- [What the exercise asks]: Repeat the material exactly from its first line to the line that includes "PI = math.pi". Skip pictures.

- [Records from a data collection]:
★ ★ ★

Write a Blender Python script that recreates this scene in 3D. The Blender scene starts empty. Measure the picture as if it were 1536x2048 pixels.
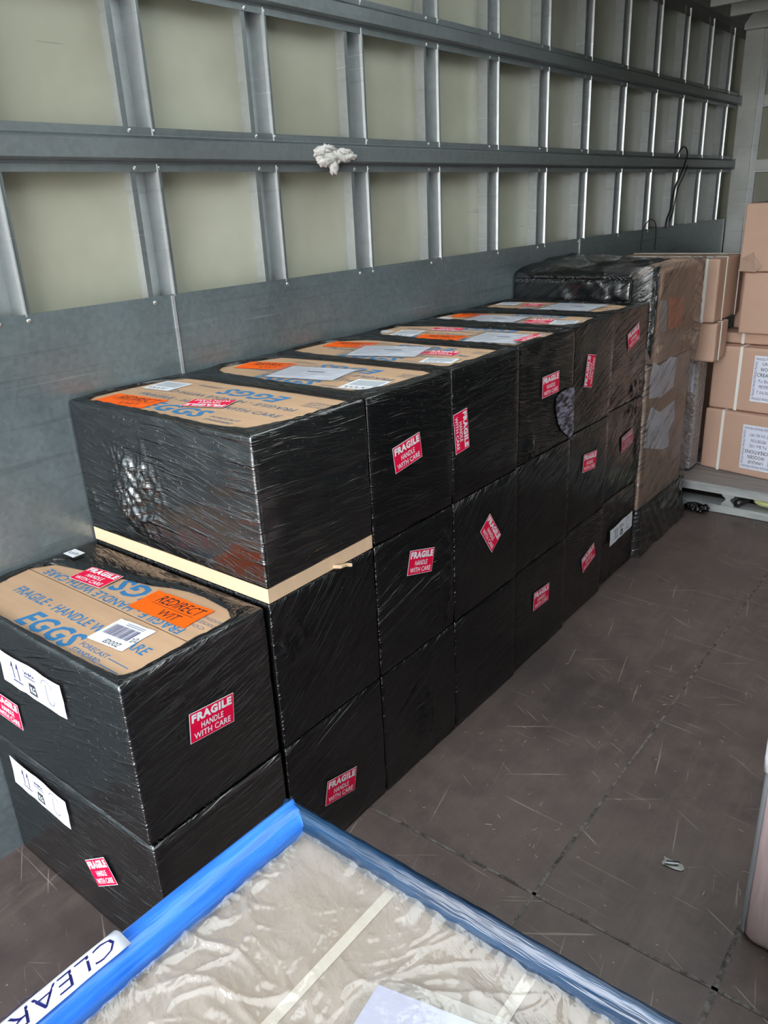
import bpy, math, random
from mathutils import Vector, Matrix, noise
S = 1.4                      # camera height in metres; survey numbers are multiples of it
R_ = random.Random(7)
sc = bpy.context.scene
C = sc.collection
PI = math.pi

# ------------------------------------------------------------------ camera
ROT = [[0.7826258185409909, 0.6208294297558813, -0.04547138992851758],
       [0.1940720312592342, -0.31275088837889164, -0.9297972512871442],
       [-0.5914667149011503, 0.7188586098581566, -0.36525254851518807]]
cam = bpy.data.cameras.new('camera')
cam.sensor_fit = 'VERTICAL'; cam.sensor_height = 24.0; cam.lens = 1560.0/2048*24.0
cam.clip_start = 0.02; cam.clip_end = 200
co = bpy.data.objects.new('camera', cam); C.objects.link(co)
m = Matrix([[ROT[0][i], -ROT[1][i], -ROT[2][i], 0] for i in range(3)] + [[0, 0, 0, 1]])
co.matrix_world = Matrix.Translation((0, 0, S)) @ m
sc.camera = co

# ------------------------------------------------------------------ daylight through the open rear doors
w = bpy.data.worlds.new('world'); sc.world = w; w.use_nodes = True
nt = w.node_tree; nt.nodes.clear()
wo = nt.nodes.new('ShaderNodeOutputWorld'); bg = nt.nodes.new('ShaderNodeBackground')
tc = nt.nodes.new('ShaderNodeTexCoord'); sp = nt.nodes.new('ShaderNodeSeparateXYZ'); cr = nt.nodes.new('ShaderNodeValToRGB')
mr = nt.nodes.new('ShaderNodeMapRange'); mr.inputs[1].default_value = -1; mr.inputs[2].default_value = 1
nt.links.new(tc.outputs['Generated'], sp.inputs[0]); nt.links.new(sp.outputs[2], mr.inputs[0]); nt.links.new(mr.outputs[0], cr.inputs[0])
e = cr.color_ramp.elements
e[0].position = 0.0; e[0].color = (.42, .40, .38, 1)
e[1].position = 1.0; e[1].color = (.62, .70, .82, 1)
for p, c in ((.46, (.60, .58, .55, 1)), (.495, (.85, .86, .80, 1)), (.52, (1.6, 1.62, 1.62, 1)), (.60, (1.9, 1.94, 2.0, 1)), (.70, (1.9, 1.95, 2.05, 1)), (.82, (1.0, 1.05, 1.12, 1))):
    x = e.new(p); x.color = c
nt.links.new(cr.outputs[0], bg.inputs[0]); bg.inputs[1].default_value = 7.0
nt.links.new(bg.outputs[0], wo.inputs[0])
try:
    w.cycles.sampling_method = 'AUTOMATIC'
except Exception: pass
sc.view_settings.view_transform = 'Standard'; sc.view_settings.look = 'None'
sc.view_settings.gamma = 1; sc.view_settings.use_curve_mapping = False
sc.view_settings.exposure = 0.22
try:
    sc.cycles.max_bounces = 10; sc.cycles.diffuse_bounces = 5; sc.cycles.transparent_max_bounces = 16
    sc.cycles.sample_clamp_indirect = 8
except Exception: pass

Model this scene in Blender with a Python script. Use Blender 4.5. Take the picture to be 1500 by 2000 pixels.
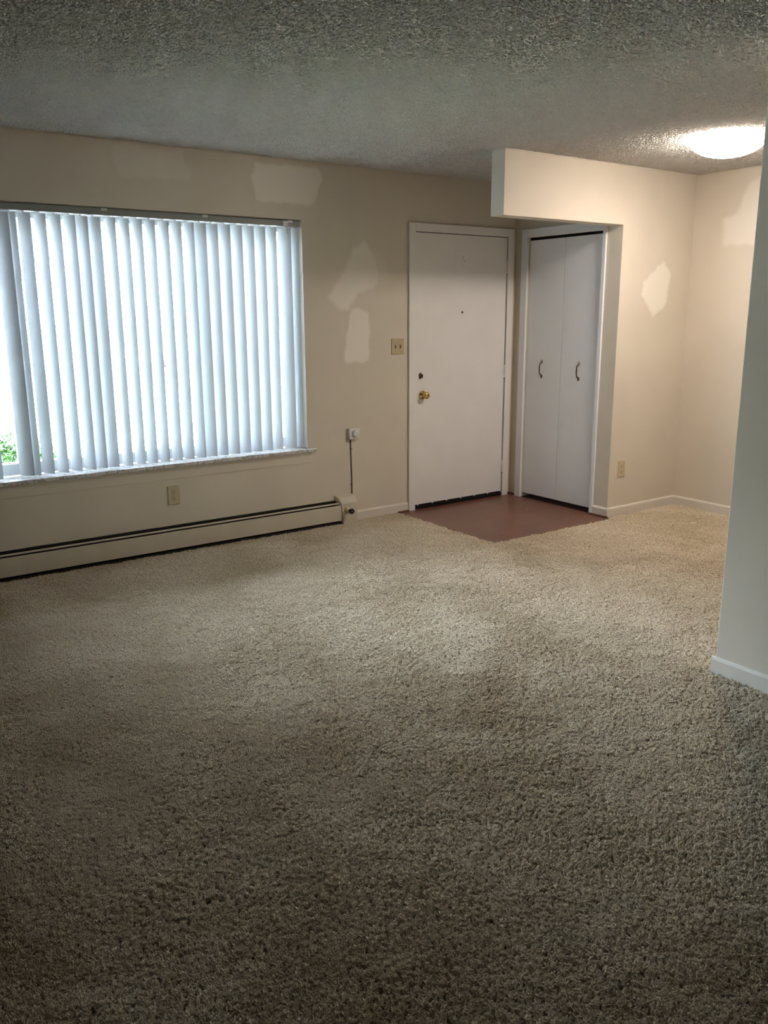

★ ★ ★

- [Task answer]:
Write a Blender Python script that recreates this scene in 3D. The Blender scene starts empty. Measure the picture as if it were 1536x2048 pixels.
import bpy, math, random
from mathutils import Vector, Matrix, noise
S = 1.4                      # camera height in metres; survey numbers are multiples of it
R_ = random.Random(7)
sc = bpy.context.scene
C = sc.collection
PI = math.pi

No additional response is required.